Another opportunity for the spiritual growth of your community is the Archdiocesan Synod, the first since the Second Vatican Council and since the unification of the two Dioceses of Brindisi and Ostuni. It is an opportunity to relaunch the apostolic commitment of the entire Diocese but above all it is a privileged moment of communion that is a help in the rediscovery of the value of fraternal service, as indicated in the biblical scene of the washing of the feet (cf. Jn 13: 12-17) that you chose, with the words of Jesus that comment on it: "As I have done" (Jn 13: 15). If it is true that the Synod, every Synod, is called to establish laws and to issue the appropriate norms for an organic pastoral activity, raising and stimulating renewed commitment to evangelization and Gospel witness, it is also true that a Synod must reawaken in every baptized person the missionary outreach that constantly animates the Church.

Dear brother priests, the Pope assures you of his special remembrance in prayer so that you may continue on the journey of authentic spiritual renewal which you have been making with your community. May the experience of "being together" in faith and reciprocal love help you in this commitment, like the Apostles around Christ in the Upper Room. It was there that the Divine Teacher taught them, opening their eyes to the splendour of the truth and giving them the sacrament of unity and love: the Eucharist. In the Upper Room, during the Last Supper, at the moment of the washing of the feet, it clearly emerged that service is one of the fundamental dimensions of Christian life. It is therefore a duty of the Synod to help all the members of your local Church to rediscover the meaning and the joy of service: a service for love.
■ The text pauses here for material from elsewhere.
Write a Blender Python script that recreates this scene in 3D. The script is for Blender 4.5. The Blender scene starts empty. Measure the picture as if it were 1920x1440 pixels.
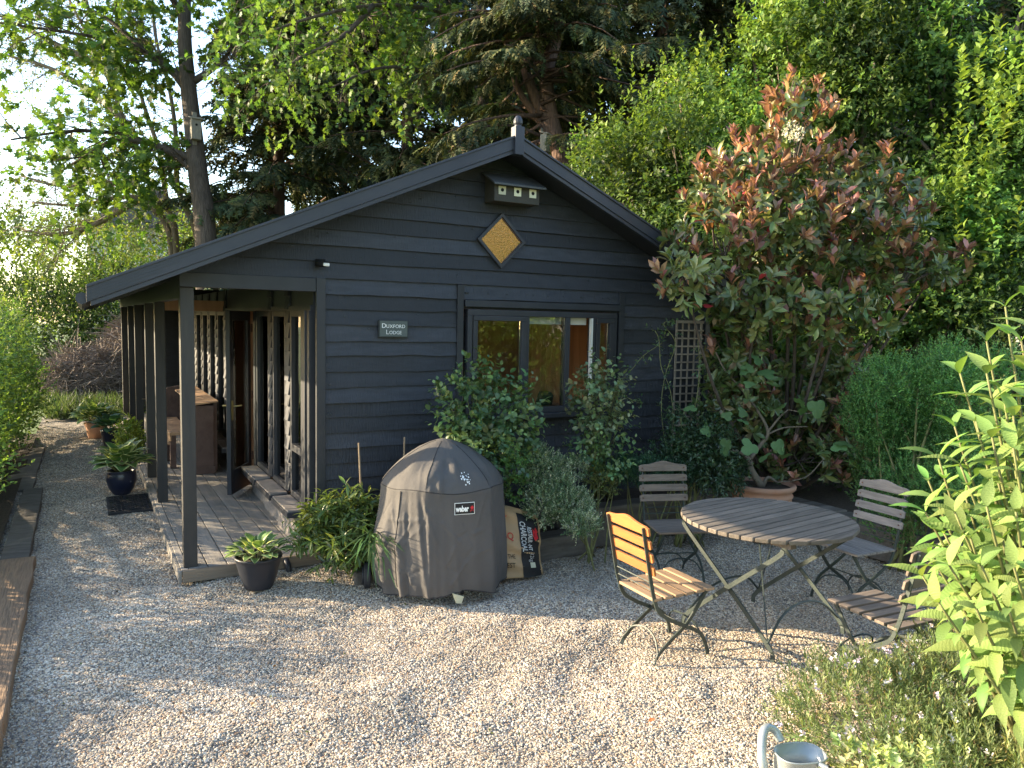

This applies above all for you, dear priests, configured to Christ "Head and Pastor", always ready to guide his flock. Be thankful and happy for the gift received! Be generous in carrying out your ministry! Sustain it with assiduous prayer and a continuing cultural, theological and spiritual formation!

While I renew the expression of my lively appreciation and my warmest encouragement, I invite you and the entire Archdiocese to prepare for the Pauline Year which is shortly to begin. It can be an occasion on which to relaunch generous missionary activity, for a more profound proclamation of the Word of God, welcomed, meditated and translated into a fruitful apostolate, as it happened exactly for the Apostle to the Gentiles. Conquered by Christ, Paul lived entirely for him and for his Gospel, spending his existence even to the point of martyrdom. May you be assisted by the Blessed Mother of the Church and Virgin of Listening; may the Patron Saints of this beloved land of Apulia protect you. Be missionaries of God's love; may each of your parishes experience the joy of belonging to Christ. As a pledge of divine grace and of the gifts of his Spirit, I gladly impart the Apostolic Blessing to you all.